The formula for n choose r is: \[\binom{n}{r} = \frac{n!}{r!(n-r)!}\]

We are given that we need to find \(\left(\begin{array}{l}n \\\ 1\end{array}\right)\), so we'll substitute r with 1: \[\binom{n}{1} = \frac{n!}{1!(n-1)!}\]

Now, we'll simplify the expression, knowing that \(0! = 1\) and \(1! = 1\), we get: \[\binom{n}{1} = \frac{n!}{1!(n-1)!} = \frac{n!}{(n-1)!}\]

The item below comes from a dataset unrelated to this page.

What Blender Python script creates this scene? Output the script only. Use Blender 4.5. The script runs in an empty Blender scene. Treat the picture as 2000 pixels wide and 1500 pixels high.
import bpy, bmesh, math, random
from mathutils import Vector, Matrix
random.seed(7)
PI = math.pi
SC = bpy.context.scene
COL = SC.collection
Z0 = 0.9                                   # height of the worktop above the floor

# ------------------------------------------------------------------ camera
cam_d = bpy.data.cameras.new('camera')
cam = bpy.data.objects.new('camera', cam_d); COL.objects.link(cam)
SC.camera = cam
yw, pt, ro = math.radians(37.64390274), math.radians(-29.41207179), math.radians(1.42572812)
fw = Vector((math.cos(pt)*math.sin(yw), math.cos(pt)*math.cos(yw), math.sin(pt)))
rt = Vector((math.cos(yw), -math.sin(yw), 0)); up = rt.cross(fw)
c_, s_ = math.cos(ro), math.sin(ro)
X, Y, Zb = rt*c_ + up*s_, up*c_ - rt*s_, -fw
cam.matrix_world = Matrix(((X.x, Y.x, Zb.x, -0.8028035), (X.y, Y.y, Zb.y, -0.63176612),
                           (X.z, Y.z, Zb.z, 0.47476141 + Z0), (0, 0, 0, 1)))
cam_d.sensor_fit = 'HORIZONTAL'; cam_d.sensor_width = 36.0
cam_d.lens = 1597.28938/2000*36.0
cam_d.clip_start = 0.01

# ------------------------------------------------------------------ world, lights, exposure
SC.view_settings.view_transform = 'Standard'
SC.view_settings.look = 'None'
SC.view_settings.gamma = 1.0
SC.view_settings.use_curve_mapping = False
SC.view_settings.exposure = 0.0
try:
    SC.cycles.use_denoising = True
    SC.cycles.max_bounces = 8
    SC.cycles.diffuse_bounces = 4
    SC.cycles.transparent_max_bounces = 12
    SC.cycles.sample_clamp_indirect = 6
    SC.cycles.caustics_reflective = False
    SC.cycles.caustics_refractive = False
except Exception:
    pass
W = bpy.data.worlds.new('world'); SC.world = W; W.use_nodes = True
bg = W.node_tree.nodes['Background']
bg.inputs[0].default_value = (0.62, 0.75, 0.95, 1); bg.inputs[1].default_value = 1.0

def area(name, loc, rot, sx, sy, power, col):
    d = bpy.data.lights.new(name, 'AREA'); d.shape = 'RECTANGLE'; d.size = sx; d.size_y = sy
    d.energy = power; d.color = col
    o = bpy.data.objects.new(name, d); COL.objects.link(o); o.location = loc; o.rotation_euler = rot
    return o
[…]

We can write the n! as a product of all positive integers up to n: \(\underbrace{n \cdot \ldots \cdot 3 \cdot 2 \cdot 1}_{n!}\) Likewise, the (n-1)! can be written as the product of all positive integers up to (n-1): \(\underbrace{(n-1) \cdot \ldots \cdot 2 \cdot 1}_{(n-1)!}\) Now the expression becomes: \[\binom{n}{1} = \frac{\underbrace{n \cdot \ldots \cdot 3 \cdot 2 \cdot 1}_{n!}}{\underbrace{(n-1) \cdot \ldots \cdot 2 \cdot 1}_{(n-1)!}}\] We can cancel out the common terms: \[\binom{n}{1} = n\]

Therefore, we have shown that \(\left(\begin{array}{l}n \\\ 1\end{array}\right)=n\) for any positive integer \(n\).